If you’ve been around the admin community - on forums like Administrata, Another Admin Forum, Forum Promotion, and others - you’ve probably noticed something: it’s often the same familiar faces. We’re a group of dedicated community builders, each striving to grow and maintain our own spaces. Doesn't matter if it’s a general chat forum, gaming, entertainment, or even another admin-focused forum, the niche doesn’t matter - we’re all working toward the same goal: creating a welcoming and active community.
I've often had an amusing thought. Let's look at the bigger picture. Right now, many forums feel like tiny villages in a big, quiet world. A world that, let’s be honest, isn’t as bustling as it once was.
Now imagine this....... what if all those villages joined forces? What if we worked together to build a thriving city? Combining our efforts with other admins in the same niche to create something far more dynamic and engaging than we could alone. Think about the energy, the activity, and the opportunities that would come from a united community.
It’s food for thought: could collaboration be the key to making forums busy and thriving again?
No but seriously. Imagine only having one forum to be part of where everyone is present, instead of 5-10 different small forums where you always see the same people.
But seriously. What you’re talking about is an idea that’s been floated a few times and makes a heckuva lot of sense for certain niches where the fragmentation hurts rather than helps.
And then we can start talking about sensibly getting our own take on federation sorted out and making the discovery gap smaller (which is a variation in the mix, that is closer but not as close as a union)
It would surely drive more engagement. If there's less place to flood to as an audience, then the audience is closer together which results automatically in a bigger engagement since the audience grows.
It's simple, imagine if Administrata, Forum Promotion and Shawn's AAF merged. Instead of having three audiences where half is jumping from the one to the other, we'd be seeing way more engagement. In reality this isn't as simple as it sounds though. But yeah. It's an amusing thought.
No but seriously. Imagine only having one forum to be part of where everyone is present, instead of 5-10 different small forums where you always see the same people.
It is almost always in the interests of similar forums to "merge" and become one community - increased activity on the one site is better than fragmented activity across two sites. When forums are in the same niche, you'll generally tend to find that most active members are on both sites anyway, but there'll likely be a few on both sites that haven't discovered the other, so concentrating them in one place makes sense.
It also makes sense because the more active a single forum is, the much more likely a guest randomly chancing upon the forum through an internet search or advert posted elsewhere will sign up and begin to engage and start the process of becoming a part of the core community.

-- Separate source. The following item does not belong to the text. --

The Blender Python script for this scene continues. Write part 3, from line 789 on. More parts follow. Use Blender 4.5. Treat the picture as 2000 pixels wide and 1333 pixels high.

The issue is simply trust. As admins, we all like to retain some sense of control over our forums. In order for "mergers" and team ups like this to work, all the admins/parties involved in the project need to be secure in the knowledge that their "ownership" or stake in the site is secure. With most web hosting setups, and the fact that admins are frequently not just in different cities or countries but frequently different Continents, makes the whole trust issue difficult for most. There are solutions - legal contracts can be drawn up to protect each party, or cryptographic keys can be used to manage "ownership" over critical functions for each person, but these solutions can sometimes present their own problems, including managing failsafes and inevitably, the cost involved with such solutions.
The idea is a great one and if the details could be worked out I'm sure it'd be a very successful project, I'm just skeptical on how eager people would be to get on board without some form of security involved.
I don't think everyone would be on board with this idea. You'd have people wanting their own community with their own rules and might not like the approach taken by the staff on this one mega forum. I get the concept is good on paper, but I just don't see it working out.
Consider also Mastodon vs BlueSky - this is in effect the same issue, decentralised everything vs centralised everything. Plenty of people will happily cede control if they don't have to manage it and just want somewhere to talk.
I think we have to begin by fostering the idea that people should want their own little shared spaces and that making these should be easy to do, in a way they currently are not.